Il presidente degli Stati Uniti Donald Trump si è appassionato di criptovalute: ha lanciato una propria memecoin e una stablecoin basata sul dollaro; ha annunciato una riserva strategica che fungerà da assicurazione contro l’inflazione e da fondo per la riduzione del debito; ha detto che i bitcoin sono come “l’industria dell’acciaio di cento anni fa”, che l’America deve diventare la cripto-capitale del mondo e che la nazione deve potenziare le sue capacità di mining.
IL PENSIERO DI TRUMP DELLE CRIPTOVALUTE
Secondo Trump, le criptovalute – che si basano su una tecnologia di crittografia chiamata blockchain e non sono regolate da autorità centrali, come governi o banche – plasmeranno il futuro, e vuole perciò che queste monete vengano generate (in gergo “estratte”, da mining) e coniate (da minting) negli Stati Uniti. Le attività di mining richiedono computer dall’elevata capacità di calcolo e sono per questo particolarmente dispendiose sotto il punto di vista energetico.
IL RUOLO DEI COSTRUTTORI CINESI DI COMPUTER PER IL MINING
Le volontà della Casa Bianca di espandere l’industria nazionale delle criptovalute potrebbero però scontrarsi con la decisione delle tre principali società produttrici di macchinari per il mining – tutte cinesi – di aprire degli stabilimenti negli Stati Uniti in modo da ripararsi dalla guerra commerciale.

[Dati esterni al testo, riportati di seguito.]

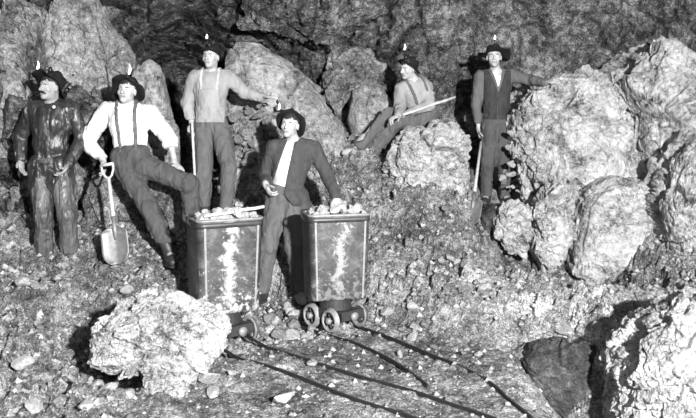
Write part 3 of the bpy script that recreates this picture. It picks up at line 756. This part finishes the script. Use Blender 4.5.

Le tre società sono Bitmain, Canaan e MicroBt, che insieme controllano oltre il 90 per cento del mercato mondiale dei computer il mining – si chiamano in gergo mining rig -, un settore che secondo le proiezioni varrà 12 miliardi di dollari al 2028.
Bitmain, la più grande delle tre, ha iniziato a produrre mining rig negli Stati Uniti dallo scorso dicembre. Canaan ha avviato una produzione di prova dopo l’annuncio dei dazi ad aprile. MicroBt – che delle tre è quella con i livelli di vendita più bassi – ha fatto sapere di stare valutando l’apertura di impianti sul territorio americano per evitare le tariffe.
RISCHI DI SICUREZZA?
Il rischio per gli Stati Uniti, insomma, è che la loro capacità di “estrazione” di criptovalute si basi su macchinari cinesi. L’azienda statunitense Auradine ha avviato un’attività di lobbying per contrastare la concorrenza cinese: “mentre oltre il 30 per cento del mining globale di bitcoin avviene in Nordamerica, più del 90 per cento dell’hardware per il mining proviene dalla Cina, il che rappresenta un forte squilibrio geografico tra domanda e offerta”, ha dichiarato il direttore strategico Sanjay Gupta.
Gupta ritiene inoltre che la connessione alla rete elettrica statunitense di “centinaia di migliaia” di computer cinesi per il mining rappresenti un rischio per la sicurezza nazionale. Canaan ha negato, sostenendo che questi macchinari sia “inutili se non utilizzati per il mining di bitcoin”.
Gli Stati Uniti sono il primo paese al mondo per mining di bitcoin, con una quota superiore al 30 per cento, seguiti dal Kazakistan (18 per cento), dalla Russia (11 per cento) e dal Canada (9,5 per cento). La Cina – un tempo al secondo posto nella classifica globale del mining di bitcoin, nonché soggetto dominante lungo l’intera catena del valore – ha vietato le operazioni sulle criptovalute nel 2021 per ragioni di tutela della stabilità finanziario.
Il mercato statunitense è fondamentale per i conti di Canaan, visto che l’anno scorso ha contribuito per il 40 per cento alle entrate totali. Per favorire la sua proiezione internazionale e allontanare i legami con la Cina (dove comunque mantiene delle attività), ha anche spostato la sede centrale a Singapore.
IL PROBLEMA DELLA DIPENDENZA DALL’HARDWARE CINESE
Il primato cinese sui macchinari per l’estrazione di criptovalute “crea un punto di strozzatura per i miner statunitensi”, ha detto a Reuters John Deaton, avvocato specializzato in criptovalute. “Se la Cina limita le esportazioni o manipola l’offerta […] potrebbe sconvolgere la stabilità della rete di bitcoin e danneggiare gli utenti e gli investitori statunitensi”.
Negli Stati Uniti hanno sede le più grandi società di estrazione di criptovalute per capitalizzazione di mercato, ossia Mara, Core Scientific, CleanSpark e Riot Platforms. La loro dipendenza eccessiva dagli hardware cinesi potrebbe rivelarsi problematica: al di là delle eventuali implicazioni securitarie, i dazi di Trump faranno crescere i costi di importazione dei macchinari dalla Cina.